_Prompt_
Go from the first line to the line with "from mathutils import Vector, Matrix" and return those lines verbatim, ends included.

Start Raw data

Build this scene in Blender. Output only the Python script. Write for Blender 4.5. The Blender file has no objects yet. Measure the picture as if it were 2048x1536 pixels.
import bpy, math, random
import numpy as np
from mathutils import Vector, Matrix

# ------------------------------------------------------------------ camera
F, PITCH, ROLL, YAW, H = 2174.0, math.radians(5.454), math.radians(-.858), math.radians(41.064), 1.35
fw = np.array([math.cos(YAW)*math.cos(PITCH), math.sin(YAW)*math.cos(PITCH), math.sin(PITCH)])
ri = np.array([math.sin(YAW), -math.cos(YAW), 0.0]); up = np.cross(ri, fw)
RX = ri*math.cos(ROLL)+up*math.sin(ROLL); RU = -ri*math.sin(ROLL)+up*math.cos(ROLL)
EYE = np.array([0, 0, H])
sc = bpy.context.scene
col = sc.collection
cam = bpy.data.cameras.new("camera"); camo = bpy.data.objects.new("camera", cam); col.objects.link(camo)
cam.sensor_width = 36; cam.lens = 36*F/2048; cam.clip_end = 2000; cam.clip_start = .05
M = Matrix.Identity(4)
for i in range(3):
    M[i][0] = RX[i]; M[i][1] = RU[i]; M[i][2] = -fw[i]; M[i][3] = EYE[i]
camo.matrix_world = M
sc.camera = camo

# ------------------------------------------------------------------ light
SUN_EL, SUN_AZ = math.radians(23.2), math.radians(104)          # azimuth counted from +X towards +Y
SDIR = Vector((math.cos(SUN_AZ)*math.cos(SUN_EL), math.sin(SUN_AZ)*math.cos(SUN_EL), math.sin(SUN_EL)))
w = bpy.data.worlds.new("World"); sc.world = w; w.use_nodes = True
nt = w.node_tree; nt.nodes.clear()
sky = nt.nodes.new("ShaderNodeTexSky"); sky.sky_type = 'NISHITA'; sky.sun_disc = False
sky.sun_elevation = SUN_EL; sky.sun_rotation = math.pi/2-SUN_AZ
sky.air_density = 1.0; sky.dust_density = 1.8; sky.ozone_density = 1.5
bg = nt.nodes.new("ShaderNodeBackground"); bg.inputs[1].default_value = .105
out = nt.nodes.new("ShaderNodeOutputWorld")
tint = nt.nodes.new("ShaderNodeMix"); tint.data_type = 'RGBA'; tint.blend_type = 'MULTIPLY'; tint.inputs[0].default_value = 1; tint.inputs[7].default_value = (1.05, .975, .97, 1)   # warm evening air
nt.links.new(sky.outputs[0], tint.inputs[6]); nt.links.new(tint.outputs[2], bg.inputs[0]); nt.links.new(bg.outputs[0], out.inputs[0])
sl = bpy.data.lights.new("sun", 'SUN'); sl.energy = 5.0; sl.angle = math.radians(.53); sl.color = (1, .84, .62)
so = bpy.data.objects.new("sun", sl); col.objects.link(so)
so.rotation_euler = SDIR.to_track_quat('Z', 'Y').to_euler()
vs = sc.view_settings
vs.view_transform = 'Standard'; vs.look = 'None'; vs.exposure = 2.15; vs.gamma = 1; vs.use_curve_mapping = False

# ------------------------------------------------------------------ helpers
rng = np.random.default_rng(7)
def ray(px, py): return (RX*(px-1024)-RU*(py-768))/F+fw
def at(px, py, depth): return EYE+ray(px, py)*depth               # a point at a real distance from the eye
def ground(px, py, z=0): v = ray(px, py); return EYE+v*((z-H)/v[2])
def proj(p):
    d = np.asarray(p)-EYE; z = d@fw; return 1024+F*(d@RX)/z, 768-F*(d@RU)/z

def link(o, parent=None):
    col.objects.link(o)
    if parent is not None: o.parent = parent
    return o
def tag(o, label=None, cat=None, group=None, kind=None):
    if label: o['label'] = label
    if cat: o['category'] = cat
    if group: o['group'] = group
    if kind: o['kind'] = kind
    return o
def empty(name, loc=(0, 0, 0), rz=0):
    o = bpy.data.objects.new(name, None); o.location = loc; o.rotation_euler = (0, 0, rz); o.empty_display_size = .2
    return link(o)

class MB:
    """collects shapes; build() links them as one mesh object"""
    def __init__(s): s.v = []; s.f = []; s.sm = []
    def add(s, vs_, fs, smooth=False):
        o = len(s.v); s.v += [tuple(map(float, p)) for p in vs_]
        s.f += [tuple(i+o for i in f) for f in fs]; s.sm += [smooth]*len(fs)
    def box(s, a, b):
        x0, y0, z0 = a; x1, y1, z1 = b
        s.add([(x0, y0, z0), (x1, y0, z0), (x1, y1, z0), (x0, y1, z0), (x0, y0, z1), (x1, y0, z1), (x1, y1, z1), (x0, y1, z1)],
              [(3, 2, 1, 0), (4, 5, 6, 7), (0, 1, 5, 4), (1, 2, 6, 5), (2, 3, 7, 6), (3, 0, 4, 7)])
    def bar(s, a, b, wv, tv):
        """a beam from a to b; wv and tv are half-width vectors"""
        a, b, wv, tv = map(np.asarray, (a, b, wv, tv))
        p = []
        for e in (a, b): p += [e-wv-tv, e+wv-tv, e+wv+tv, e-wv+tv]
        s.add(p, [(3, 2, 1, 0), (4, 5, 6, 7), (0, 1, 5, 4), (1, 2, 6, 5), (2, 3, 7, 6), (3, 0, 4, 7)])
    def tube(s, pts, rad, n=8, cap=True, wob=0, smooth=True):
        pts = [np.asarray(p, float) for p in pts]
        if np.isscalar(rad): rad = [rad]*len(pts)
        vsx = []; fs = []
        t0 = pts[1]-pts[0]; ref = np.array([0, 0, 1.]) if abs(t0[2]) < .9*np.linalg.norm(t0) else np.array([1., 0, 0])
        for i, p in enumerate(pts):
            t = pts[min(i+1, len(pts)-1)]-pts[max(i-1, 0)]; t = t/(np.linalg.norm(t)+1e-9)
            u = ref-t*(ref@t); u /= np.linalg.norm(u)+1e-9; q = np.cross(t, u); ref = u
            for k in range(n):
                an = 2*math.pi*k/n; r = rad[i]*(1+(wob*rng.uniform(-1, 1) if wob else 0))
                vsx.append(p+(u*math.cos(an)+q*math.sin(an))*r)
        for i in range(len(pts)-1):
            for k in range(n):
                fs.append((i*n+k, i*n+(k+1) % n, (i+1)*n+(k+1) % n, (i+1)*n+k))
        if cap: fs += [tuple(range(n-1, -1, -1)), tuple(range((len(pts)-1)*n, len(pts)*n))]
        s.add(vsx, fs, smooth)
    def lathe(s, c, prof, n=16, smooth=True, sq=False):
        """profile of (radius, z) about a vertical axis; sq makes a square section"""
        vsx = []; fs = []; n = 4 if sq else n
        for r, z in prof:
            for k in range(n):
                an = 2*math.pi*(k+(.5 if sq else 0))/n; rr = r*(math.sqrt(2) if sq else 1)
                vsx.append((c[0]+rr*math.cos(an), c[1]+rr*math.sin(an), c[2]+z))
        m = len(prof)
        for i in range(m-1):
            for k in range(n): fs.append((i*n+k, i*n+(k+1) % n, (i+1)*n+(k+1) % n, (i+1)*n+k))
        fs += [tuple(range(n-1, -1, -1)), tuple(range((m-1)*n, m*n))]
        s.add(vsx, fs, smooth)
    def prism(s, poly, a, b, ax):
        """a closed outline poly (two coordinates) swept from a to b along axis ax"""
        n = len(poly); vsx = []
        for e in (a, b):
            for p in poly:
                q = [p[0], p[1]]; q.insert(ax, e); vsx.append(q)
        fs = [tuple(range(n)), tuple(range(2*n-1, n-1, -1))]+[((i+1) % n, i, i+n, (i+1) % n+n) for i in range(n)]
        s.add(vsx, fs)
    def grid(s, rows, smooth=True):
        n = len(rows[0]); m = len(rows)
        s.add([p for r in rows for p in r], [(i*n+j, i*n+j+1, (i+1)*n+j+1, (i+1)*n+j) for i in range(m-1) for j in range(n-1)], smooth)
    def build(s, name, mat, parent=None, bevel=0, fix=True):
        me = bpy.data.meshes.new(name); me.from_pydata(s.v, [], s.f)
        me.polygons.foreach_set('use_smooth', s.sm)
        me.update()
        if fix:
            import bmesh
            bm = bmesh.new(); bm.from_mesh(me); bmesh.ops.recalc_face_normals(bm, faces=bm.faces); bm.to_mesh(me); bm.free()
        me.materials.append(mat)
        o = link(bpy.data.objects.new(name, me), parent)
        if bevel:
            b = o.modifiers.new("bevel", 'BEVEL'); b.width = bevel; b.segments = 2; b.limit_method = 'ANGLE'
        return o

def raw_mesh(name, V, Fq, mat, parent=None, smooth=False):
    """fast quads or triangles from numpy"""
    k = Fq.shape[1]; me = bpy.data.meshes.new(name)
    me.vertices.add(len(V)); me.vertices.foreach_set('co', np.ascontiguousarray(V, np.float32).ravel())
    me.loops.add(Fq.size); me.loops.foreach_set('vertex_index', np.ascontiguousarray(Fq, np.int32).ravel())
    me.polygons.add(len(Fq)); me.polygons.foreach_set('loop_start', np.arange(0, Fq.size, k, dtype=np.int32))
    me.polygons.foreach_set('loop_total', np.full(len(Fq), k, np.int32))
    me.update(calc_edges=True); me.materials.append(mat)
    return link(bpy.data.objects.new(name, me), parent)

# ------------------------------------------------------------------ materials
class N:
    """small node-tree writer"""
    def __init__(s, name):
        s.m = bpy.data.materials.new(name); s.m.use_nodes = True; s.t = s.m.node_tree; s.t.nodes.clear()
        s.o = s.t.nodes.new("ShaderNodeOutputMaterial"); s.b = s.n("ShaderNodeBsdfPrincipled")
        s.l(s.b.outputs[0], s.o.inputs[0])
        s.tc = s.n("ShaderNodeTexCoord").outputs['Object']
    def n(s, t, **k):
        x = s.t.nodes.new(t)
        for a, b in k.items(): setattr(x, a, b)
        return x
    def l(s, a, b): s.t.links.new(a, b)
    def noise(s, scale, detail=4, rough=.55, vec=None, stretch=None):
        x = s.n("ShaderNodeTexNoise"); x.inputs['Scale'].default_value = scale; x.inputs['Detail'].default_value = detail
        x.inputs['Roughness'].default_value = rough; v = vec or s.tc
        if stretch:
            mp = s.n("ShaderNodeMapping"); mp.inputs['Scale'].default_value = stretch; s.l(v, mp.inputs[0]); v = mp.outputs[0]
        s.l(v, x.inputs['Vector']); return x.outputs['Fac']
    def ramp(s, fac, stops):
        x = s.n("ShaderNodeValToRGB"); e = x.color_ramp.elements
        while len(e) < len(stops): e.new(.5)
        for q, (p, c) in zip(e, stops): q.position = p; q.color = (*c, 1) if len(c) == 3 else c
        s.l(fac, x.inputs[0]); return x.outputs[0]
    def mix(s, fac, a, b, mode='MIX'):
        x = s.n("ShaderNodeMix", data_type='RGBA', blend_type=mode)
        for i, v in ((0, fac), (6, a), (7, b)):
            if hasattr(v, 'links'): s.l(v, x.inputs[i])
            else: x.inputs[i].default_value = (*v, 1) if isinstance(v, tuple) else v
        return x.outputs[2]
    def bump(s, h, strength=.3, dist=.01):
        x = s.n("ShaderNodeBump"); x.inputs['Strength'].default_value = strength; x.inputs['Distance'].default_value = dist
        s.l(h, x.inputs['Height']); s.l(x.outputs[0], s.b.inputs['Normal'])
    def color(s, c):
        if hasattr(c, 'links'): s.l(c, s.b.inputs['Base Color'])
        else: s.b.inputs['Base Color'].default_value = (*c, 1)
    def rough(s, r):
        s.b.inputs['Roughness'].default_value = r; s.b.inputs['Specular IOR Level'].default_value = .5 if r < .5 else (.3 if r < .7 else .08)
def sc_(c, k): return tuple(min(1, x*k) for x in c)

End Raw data

_Answer to this exercise_
Build this scene in Blender. Output only the Python script. Write for Blender 4.5. The Blender file has no objects yet. Measure the picture as if it were 2048x1536 pixels.
import bpy, math, random
import numpy as np
from mathutils import Vector, Matrix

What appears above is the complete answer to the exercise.